**EXERCISE PROMPT**
Whenever a line below holds the word "wide", copy that line.

**DATASET SECTION**
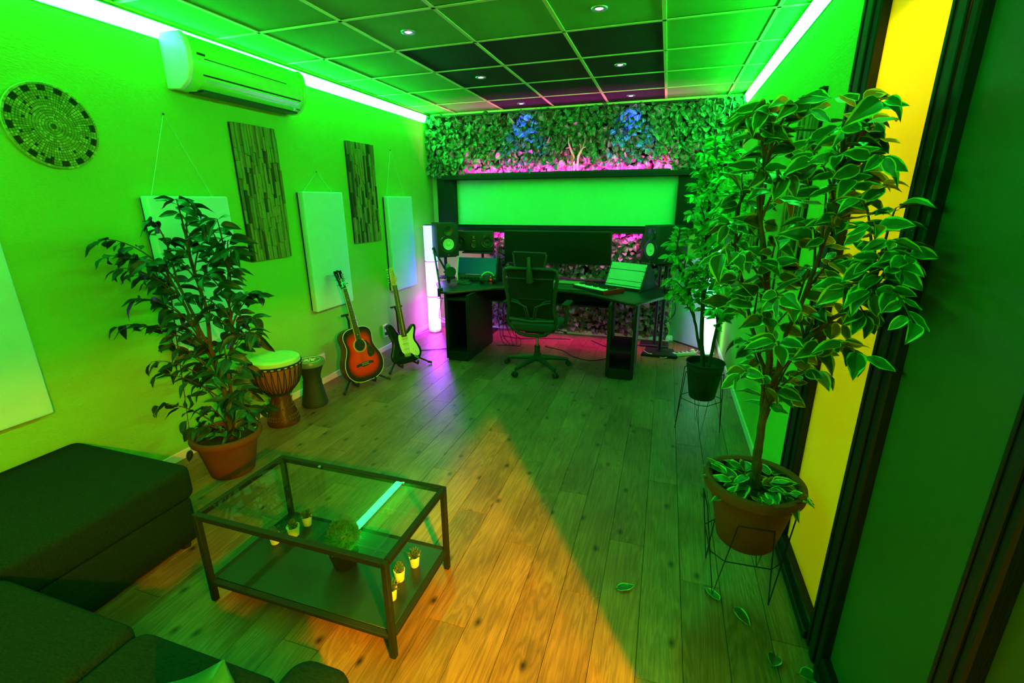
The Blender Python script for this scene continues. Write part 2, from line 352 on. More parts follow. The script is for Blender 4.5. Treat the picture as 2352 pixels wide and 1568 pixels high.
def leafwall(x0,x1,z0,z1,yb,label,n,seed,skip=None):
    rn=random.Random(seed)
    t=thing('artificial_leaf_wall',label,'leaf wall',((x0+x1)/2,yb,z0)); cx=(x0+x1)/2
    MB().box((0,.02,(z1-z0)/2),(x1-x0,.03,z1-z0)).ob('backing',M_blackmat,t)
    for zz in range(1,int((z1-z0)/.25)+1):
        pass
    allm=[]; big=MB(); vmap=[M_hl,M_hp,M_hd,M_hr]
    srcs={}
    for nm,me in HM.items():
        srcs[nm]=me
    verts=[];faces=[];mi=[]
    idx={M_hl.name:0,M_hp.name:1,M_hd.name:2,M_hr.name:3}
    for k in range(n+300):
        x=rn.uniform(x0,x1)-cx; z=rn.uniform(.01,z1-z0-.01); 
        s=rn.uniform(.045,.082)
        nm=rn.choices('abcdef',[30,30,22,6,7,5])[0]
        if nm in 'ef': s*=1.15
        # faces outward (-Y), drooping down with random spin
        y=-rn.uniform(.012,.085)
        ang=rn.gauss(-PI/2,.95); tilt=rn.uniform(-.1,.9)
        M=Matrix.Translation((x,y,z))@Matrix.Rotation(rn.gauss(0,.35),4,'Z')@Matrix.Rotation(PI/2+rn.gauss(0,.3),4,'X')@Matrix.Rotation(ang,4,'Z')@Matrix.Rotation(-tilt,4,'Y')@Matrix.Rotation(rn.gauss(0,.4),4,'X')@Matrix.Scale(s,4)
        me=srcs[nm]
        if k<300:
            M=Matrix.Translation((0,-.02,0))@M@Matrix.Scale(1.15,4); inst('leaf',me,t,M=M)
        else:
            o=len(verts); verts.extend([tuple(M@v.co) for v in me.vertices])
            for p in me.polygons: faces.append([o+i for i in p.vertices]); mi.append(idx[me.materials[p.material_index].name])
    me=bpy.data.meshes.new('foliage'); me.from_pydata(verts,[],faces); 
    for q in vmap: me.materials.append(q)
    me.polygons.foreach_set('material_index',mi); me.update()
    o=inst('foliage',me,t); o['kind']='stuff'
    return t
leafwall(-2.925,.665,1.955,2.635,B-.05,'wide artificial leaf wall above the black framed window board',4200,3)
leafwall(-2.13,.11,.065,1.275,B-.05,'artificial leaf wall under the window frame behind the desk',3600,4)
struct(MB().box((-1.0,B-.06,.03),(2.3,.08,.058),bev=.006).ob('trim_51',M_white))
# ================================================================== LEFT WALL
# ---- air conditioner (profile in x,z extruded along y)
t=thing('air_conditioner','white wall mounted air conditioner under the left led strip','air conditioner',(XL,2.84,2.30),group=None)
prof=[(0,0),(.10,-.005),(.165,.035),(.20,.10),(.205,.19),(.19,.255),(.16,.285),(0,.29)]
MX=Matrix(((1,0,0,0),(0,0,1,0),(0,1,0,0),(0,0,0,1)))  # (x,y)->(x,z), extrude->y
MB().prism(prof,-.455,.455,M=MX,bev=.006).ob('body',M_acp,t)
for s in (-1,1):
    MB().prism([(0,-.004),(.102,-.010),(.17,.032),(.206,.10),(.212,.19),(.196,.262),(.165,.292),(0,.296)],s*.455,s*.492,M=MX,bev=.012,seg=3).ob('side_cap',M_acside if s<0 else M_acp,t)
MB().box((0,0,0),(.085,.80,.008),rot=(0,-.72,0),bev=.003).ob('louver',M_acp,t,loc=(.158,.02,.038))
MB().box((.095,.02,-.004),(.12,.80,.012)).box((.188,.02,.078),(.008,.82,.006),rot=(0,-.4,0)).ob('outlet_gap',M_black,t)
MB().box((.207,-.05,.165),(.006,.66,.003)).ob('seam',M_dmetal,t)
MB().box((.2085,-.40,.185),(.003,.055,.012),bev=.001).ob('maker_badge',M_dmetal,t)
b=MB()
for k in range(4): b.box((.150+.006*k,.44,.022+.014*k),(.012,.035,.003))
b.ob('vent',M_dmetal,t)
MB().box((.02,.36,.30),(.04,.14,.03),bev=.006).ob('pipe_cover',M_white,t)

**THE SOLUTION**
The Blender Python script for this scene continues. Write part 2, from line 352 on. More parts follow. The script is for Blender 4.5. Treat the picture as 2352 pixels wide and 1568 pixels high.
leafwall(-2.925,.665,1.955,2.635,B-.05,'wide artificial leaf wall above the black framed window board',4200,3)